Much of what had been inside the worship area had been pushed into the church’s lobby. With power cut off, church members and others with flashlights roamed the interior trying to see what could be salvaged.

Coates said there is water and ceiling damage throughout the building with “holes in the walls from projectile steel beams coming through.”

“There are some walls inside that are leaning over in the new construction areas,” he said.

Glen Trematore, whose Virginia Beach firm Church Development Services built the upstairs addition, said saving what remains of the building is impossible because the storm twisted many of its supporting steel beams .

“The weight that was being supported by the part of the building that was destroyed has been shifted to the side still standing,” Trematore said.

The tornado ripped strips of sheet metal off the church’s outer walls, wrapping them around small trees near Centerville Turnpike like paper streamers.

Centerville Turnpike near the church was closed for hours Saturday as Virginia Dominion Power crews worked to reinstall utility poles and power lines that were knocked down during the storm.

The twister ripped through homes in the Kemp Bridge subdivision a mile west of the church before striking Real Life, but left relatively unscathed was the nearby Resurrection Evangelical Lutheran Church and a home just south of Real Life.

Shingles and insulation were torn off sections of the Lutheran church’s roof, but the building was OK, said Pastor Jon Fischer.

He expects services today would go one as scheduled even if power is not restored.

Real Life’s next-door neighbor, Peggy Osmundson, who attended services at the church, said her only losses were some missing fence, a little siding and a flagpole.

“We’re blessed – that’s what I’m thinking,” she said as she walked to the church.

Coates and King said many churches along Centerville Turnpike and others have offered the temporary use of their spaces.

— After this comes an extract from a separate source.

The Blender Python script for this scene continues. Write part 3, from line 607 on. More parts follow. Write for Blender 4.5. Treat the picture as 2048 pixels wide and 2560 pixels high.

Nothing is settled beyond attempting to work out how to handle the next few Sundays.

It’s possible the church may have to return to its early days when the congregation met in rented spaces in schools before completing its building in 2009.

“It’s been disheartening, but I know our people. We’ve been through some trying times,” said Coates, who has been director for five years. “People of Real Life Christian Church don’t quit.”